Somaliland is a country with a history of conflicts, going through civil wars in the late eighties and early nineties. Although these conflicts lay some years back, Somaliland is still recovering from the devastating impact which they had - among others - on the education sector: due to the conflicts, an entire generation missed any chance to attend primary school at a young age; yet, even today, 60% of school aged children are still denied access to formal or alternative basic education, due to lack of learning facilities, learning materials, trained teachers and funds. In addition, nomadic and semi nomadic lifestyles, poverty, gender inequality, just to name some, result in total exclusion of certain groups from any learning opportunity.

 

 

According to recent estimations, 75% of the adult population of Somaliland are illiterate. Worldwide, an estimated 800 million don't know how to read and write. The fact that approximately two thirds of these are women, makes the issue of illiteracy not just a violation of one of the most basic human rights, the right to education, but also an indicator for gender based discrimination.

 

 

Back to my first encounter with illiteracy two years ago. I was shocked, sad and angry when I first got to know about the real scale of the problem. I couldn't understand how 75% of the Somaliland population, or 800 million adults around the world can be deprived of such a basic right without anybody really bothering about it.

 

 

Two years down the line, I have come across many initiatives in Somaliland, but also worldwide, which indeed demonstrate efforts and will to keep youth and adult literacy on the agenda. In Somaliland, numerous local Non Governmental Organizations are offering courses with whatever means they can get, and a few International NGOs and UN agencies, including Caritas the one I am working for, do their best to support these local NGOS in bringing literacy to the people of Somaliland.
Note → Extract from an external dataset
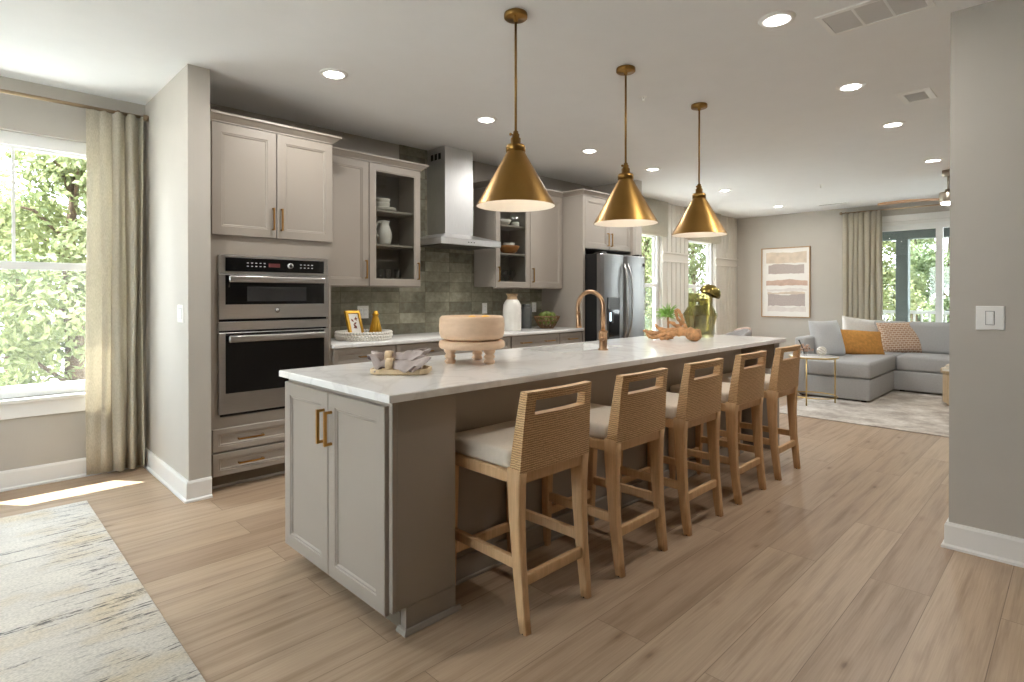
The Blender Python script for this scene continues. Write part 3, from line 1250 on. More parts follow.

Only few days ago, I have had a chance to visit some of our local partner NGOS that offers literacy courses in the town of Burao, and it was amazing and touching to see the engagement with which the female course participants followed the lesson. They were of all age groups, carrying with them a diversity of individual life stories, but still having one thing in common: the desire to know how to read and write. Although each of them might have her own individual reasons for attending a literacy course, there are also some benefits of literacy commonly agreed upon: for one, literacy is vital to reduce gender inequality, since it increases women's participation in public and private spheres. Literacy is also crucial for the deveopment and education of children, in particular the girl child, since literate parents raise healthier and more literate children. Literacy is also an important factor in the campaign against the spread of HIV AIDS. Literacy is as much a human right as it is the basis for a democratic and economic development of countries.

 

 

In Somaliland, the task to make literacy accessible to everybody seems to huge to be even thought of. And yet, I can see at least one factor which should be encouraging enough to tackle the issue: the demand and wish expressed in all corners of the country, by all people of the country to get access to courses. People, it seems, don't need to be made aware about the benefits of literacy, or aware about the universal right to education. They long for it. Some few books and a blackboard is in many cases sufficient to get a course started.

 

 

I really do belief that with joint efforts, and contribution from all sides, from the community, local NGOs, international NGOs, Government and donors, illiteracy will one day, soon, be filed in the "issues of the past" file.